There are successful models, but they require a dedicated, and often paid, staff to be effective.

The Chapel Hill Police Department has undergone organizational changes, including the expansion of its community police division and the creation of two assistant chief posts. This move was intended to give command officers more opportunity to address underlying problems that contribute to crime instead of simply responding to the offenses.

“We have an excellent community services division whose job is to reach out and educate and talk to community,” Town Manager Stancil said, “but we want our services division to move into a role where they support patrol officers.”

The council recently referred that recommendation to Stancil, who was charged with addressing the petition brought by the Freemans.
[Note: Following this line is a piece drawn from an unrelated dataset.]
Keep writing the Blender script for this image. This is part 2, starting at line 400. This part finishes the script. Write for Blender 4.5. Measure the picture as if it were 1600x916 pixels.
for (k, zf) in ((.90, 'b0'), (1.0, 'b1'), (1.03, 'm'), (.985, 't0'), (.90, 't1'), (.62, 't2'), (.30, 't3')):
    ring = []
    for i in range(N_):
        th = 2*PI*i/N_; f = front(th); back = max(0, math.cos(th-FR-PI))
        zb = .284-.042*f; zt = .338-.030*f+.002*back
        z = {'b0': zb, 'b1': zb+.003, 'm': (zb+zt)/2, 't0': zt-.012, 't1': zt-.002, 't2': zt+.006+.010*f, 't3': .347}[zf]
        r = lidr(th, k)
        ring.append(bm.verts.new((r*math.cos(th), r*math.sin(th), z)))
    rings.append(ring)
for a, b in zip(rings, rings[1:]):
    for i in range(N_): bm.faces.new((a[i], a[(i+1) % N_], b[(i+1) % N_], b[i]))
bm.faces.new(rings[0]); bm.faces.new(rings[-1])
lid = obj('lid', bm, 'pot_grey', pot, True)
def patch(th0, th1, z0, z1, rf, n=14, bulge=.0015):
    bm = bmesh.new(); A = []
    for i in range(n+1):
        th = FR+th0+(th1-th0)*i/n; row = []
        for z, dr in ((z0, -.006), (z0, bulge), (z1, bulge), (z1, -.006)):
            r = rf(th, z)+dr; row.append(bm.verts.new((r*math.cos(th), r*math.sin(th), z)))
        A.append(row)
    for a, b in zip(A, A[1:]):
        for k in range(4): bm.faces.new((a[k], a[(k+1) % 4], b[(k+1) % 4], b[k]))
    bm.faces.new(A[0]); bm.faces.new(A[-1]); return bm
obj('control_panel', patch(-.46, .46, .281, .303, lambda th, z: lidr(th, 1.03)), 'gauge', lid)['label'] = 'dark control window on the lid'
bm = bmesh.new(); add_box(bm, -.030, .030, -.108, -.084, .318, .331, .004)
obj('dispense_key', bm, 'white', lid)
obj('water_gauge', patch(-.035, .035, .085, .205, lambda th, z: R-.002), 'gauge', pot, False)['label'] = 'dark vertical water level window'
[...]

At a January Town Council meeting, he plans to discuss establishing a group of law enforcement leaders and concerned advocates to review police policy. He also wants the police to present a quarterly report of citizen complaints to the council.

Perhaps Chapel Hill doesn’t need a traditional civilian review board, but its citizens need greater confidence in their officersand officers need to conduct themselves in a manner that fosters trust. An independent board that could unseal personnel records could achieve greater accountability and transparency. So too, could a group that addresses overarching police policy and that residents feel is more open to their concerns and tenacious in pursuing them.